## Record set:
○ ○ ○ ○ ○ ○ ○

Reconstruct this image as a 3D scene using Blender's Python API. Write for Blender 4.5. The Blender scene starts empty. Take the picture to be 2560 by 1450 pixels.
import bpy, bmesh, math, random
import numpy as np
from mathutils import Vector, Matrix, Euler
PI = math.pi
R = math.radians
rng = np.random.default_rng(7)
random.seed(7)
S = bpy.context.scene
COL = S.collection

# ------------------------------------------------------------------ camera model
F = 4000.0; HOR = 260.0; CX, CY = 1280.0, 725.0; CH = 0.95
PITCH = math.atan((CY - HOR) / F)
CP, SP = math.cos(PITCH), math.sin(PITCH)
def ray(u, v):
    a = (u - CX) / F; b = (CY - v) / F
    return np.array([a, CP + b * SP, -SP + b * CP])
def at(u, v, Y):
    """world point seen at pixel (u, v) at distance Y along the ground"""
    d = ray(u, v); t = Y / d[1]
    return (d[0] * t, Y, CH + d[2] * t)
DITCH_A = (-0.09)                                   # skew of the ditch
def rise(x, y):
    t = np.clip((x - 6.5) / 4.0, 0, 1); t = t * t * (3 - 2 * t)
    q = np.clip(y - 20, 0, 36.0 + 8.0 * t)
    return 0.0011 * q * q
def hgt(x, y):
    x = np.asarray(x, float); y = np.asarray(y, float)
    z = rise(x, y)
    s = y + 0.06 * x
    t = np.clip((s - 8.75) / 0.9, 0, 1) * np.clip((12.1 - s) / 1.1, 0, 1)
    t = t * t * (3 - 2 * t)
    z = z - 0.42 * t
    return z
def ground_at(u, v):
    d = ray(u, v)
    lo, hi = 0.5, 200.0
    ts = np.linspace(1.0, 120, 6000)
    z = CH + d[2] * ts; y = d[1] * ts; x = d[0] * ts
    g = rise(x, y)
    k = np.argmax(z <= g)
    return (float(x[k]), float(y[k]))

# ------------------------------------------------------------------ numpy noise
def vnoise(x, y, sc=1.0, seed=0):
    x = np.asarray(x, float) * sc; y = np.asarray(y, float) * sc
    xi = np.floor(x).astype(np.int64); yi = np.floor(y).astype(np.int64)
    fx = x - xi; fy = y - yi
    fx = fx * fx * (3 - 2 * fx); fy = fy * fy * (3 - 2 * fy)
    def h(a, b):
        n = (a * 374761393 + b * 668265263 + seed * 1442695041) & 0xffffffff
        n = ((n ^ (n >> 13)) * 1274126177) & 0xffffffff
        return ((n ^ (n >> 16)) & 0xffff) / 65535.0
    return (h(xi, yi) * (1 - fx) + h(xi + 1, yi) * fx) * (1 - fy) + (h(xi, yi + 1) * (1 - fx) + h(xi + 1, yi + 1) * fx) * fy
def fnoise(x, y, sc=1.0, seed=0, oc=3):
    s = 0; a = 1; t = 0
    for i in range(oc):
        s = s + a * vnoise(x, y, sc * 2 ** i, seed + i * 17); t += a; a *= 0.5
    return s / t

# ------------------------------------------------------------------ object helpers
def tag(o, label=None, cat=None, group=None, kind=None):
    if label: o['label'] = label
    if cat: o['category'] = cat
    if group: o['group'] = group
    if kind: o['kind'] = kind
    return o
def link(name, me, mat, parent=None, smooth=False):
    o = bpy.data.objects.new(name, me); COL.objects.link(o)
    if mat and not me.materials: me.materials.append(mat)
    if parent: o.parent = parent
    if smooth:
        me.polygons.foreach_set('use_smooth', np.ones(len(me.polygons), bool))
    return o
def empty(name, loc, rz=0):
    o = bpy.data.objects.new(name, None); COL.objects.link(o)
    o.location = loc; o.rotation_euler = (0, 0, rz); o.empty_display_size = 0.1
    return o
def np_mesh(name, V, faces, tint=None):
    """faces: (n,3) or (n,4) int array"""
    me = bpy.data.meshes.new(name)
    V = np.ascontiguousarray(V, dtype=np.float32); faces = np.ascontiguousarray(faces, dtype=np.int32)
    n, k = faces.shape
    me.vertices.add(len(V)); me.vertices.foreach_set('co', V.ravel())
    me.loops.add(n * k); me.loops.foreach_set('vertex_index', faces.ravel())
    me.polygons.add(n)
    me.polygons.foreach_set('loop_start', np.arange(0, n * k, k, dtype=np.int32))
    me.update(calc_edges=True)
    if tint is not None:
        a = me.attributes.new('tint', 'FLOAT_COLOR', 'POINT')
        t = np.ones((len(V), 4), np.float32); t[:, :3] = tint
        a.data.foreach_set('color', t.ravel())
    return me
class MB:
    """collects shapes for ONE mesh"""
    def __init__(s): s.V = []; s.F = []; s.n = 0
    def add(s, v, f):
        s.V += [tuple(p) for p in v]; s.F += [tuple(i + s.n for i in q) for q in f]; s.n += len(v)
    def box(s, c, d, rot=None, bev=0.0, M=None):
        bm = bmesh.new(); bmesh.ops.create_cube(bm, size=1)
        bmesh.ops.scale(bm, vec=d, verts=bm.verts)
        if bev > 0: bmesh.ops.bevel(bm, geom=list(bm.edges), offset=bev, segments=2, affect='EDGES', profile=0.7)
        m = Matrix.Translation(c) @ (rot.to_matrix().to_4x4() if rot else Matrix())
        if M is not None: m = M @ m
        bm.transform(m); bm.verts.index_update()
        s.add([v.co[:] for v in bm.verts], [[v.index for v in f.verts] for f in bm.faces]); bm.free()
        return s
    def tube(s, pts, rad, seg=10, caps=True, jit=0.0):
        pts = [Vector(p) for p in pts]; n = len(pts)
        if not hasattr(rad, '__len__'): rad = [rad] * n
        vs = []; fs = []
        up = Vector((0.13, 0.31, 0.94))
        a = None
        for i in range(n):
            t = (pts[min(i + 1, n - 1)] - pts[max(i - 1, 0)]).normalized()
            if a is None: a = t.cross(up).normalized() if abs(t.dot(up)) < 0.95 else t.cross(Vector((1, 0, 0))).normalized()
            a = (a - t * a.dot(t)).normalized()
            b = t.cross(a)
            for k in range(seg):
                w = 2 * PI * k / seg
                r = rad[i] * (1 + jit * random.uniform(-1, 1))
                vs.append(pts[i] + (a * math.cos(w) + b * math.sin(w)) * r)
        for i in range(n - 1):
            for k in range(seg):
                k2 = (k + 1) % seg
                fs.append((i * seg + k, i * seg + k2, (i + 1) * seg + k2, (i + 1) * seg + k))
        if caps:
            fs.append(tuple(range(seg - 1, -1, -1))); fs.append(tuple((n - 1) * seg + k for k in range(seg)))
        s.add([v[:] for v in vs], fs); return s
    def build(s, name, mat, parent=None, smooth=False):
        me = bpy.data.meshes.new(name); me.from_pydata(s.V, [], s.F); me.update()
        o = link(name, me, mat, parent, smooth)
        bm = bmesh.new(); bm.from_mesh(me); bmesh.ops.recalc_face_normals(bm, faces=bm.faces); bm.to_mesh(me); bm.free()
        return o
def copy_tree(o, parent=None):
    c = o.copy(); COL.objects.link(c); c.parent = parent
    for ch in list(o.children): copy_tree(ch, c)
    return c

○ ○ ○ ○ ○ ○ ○

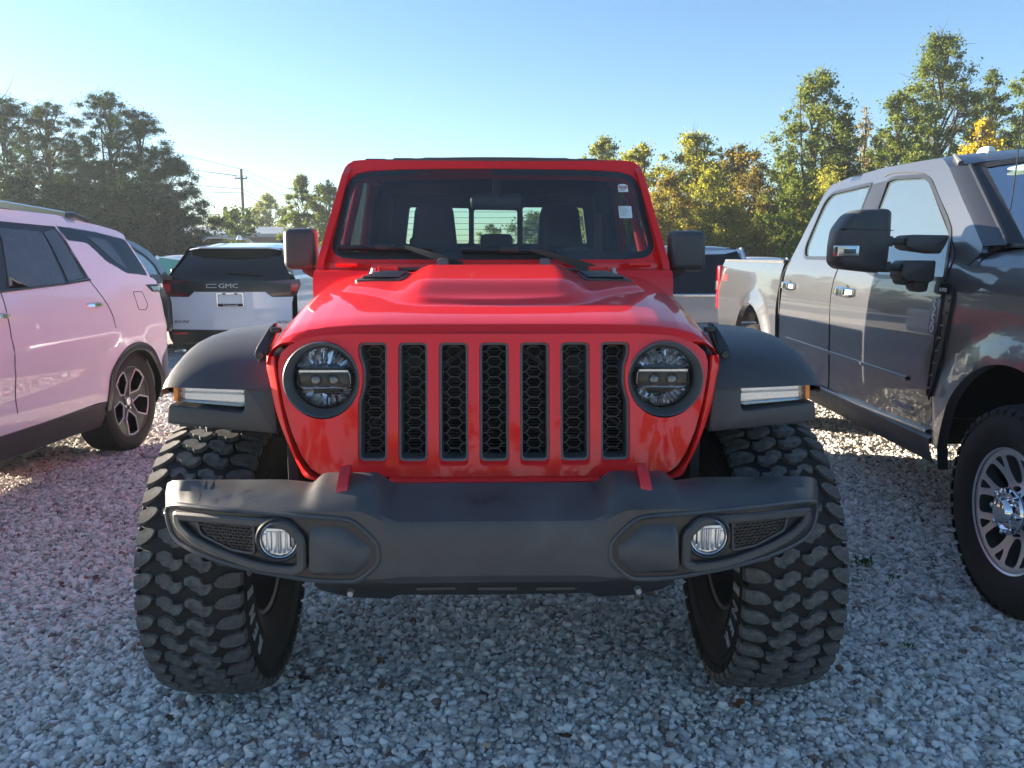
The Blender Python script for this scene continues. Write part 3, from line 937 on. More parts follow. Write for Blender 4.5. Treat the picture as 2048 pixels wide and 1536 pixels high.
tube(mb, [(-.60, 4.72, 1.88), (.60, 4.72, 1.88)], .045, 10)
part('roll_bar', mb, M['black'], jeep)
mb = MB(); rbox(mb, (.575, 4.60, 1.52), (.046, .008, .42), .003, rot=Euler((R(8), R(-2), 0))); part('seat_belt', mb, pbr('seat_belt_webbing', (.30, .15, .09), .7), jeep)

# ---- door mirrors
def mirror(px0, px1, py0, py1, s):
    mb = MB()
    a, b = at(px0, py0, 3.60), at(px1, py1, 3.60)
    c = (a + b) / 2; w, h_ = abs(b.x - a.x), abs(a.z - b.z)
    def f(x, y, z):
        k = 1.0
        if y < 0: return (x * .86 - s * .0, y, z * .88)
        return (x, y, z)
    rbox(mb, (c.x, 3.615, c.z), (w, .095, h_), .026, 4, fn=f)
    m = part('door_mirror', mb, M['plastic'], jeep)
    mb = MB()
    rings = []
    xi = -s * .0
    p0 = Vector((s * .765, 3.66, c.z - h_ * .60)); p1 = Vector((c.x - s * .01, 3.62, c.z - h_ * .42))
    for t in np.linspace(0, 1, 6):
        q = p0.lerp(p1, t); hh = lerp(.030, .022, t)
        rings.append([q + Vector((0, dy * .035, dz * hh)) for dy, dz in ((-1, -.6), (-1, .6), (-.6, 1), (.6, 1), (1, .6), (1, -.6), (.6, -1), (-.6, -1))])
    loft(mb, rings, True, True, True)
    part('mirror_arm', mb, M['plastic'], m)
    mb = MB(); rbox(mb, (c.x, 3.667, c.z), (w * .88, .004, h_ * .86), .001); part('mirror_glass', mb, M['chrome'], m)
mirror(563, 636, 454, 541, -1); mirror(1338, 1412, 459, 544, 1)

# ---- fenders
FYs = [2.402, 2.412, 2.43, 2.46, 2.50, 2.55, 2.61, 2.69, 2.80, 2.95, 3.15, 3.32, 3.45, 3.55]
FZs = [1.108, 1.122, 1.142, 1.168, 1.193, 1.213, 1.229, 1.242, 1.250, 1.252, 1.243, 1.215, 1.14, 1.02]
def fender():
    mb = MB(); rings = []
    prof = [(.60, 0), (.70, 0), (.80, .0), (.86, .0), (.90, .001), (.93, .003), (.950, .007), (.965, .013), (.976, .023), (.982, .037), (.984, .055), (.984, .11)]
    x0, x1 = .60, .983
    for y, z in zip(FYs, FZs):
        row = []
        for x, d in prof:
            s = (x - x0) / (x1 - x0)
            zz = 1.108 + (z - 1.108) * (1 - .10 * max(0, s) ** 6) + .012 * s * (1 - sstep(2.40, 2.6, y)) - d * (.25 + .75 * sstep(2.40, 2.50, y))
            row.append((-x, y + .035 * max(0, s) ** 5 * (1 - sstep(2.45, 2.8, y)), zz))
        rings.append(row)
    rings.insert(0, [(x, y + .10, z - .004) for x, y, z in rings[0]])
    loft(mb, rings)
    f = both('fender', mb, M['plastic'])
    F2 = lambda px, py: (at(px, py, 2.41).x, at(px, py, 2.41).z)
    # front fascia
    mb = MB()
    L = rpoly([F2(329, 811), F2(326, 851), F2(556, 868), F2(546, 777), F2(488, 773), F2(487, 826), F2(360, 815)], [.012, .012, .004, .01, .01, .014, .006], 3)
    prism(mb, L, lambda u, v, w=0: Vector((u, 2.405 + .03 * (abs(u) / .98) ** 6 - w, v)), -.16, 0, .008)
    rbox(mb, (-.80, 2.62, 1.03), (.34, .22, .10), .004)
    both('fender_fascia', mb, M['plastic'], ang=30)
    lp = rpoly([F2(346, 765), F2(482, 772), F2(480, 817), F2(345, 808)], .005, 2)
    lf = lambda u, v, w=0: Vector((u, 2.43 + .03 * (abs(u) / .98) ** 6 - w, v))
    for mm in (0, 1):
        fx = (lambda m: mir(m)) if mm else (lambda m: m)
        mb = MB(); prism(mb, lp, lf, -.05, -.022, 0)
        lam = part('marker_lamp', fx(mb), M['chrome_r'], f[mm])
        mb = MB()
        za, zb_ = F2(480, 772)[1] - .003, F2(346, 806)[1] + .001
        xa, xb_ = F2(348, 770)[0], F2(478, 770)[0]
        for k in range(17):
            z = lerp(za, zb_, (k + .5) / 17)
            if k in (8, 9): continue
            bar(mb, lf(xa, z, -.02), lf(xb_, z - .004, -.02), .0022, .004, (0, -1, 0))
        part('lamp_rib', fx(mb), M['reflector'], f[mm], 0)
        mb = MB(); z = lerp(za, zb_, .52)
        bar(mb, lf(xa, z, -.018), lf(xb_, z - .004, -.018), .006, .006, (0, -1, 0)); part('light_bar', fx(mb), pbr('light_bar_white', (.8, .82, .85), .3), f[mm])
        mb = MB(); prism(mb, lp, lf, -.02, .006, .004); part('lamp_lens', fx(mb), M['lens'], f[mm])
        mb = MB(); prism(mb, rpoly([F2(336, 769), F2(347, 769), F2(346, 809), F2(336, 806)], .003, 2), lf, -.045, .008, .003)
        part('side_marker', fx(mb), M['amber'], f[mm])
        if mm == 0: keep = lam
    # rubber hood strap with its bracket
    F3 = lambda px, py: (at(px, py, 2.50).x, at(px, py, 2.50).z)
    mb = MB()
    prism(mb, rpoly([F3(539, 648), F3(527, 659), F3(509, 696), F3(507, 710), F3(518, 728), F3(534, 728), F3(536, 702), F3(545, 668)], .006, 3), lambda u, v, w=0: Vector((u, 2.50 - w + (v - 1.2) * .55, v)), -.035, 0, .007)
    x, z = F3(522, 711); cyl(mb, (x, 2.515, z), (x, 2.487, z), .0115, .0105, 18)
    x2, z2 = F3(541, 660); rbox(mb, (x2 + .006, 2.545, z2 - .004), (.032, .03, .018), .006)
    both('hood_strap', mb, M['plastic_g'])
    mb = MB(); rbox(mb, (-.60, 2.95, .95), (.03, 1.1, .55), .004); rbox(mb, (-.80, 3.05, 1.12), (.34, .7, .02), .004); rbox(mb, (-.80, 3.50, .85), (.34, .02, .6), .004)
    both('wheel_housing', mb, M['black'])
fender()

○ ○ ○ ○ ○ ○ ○

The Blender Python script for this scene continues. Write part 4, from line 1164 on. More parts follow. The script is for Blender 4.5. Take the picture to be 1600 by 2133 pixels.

○ ○ ○ ○ ○ ○ ○

## Work required:
Repeat word for word the lines from the line containing "Reconstruct this image" to the line containing "COL = S.collection", both lines included; nothing else should appear.

## Task solution:
Reconstruct this image as a 3D scene using Blender's Python API. Write for Blender 4.5. The Blender scene starts empty. Take the picture to be 2560 by 1450 pixels.
import bpy, bmesh, math, random
import numpy as np
from mathutils import Vector, Matrix, Euler
PI = math.pi
R = math.radians
rng = np.random.default_rng(7)
random.seed(7)
S = bpy.context.scene
COL = S.collection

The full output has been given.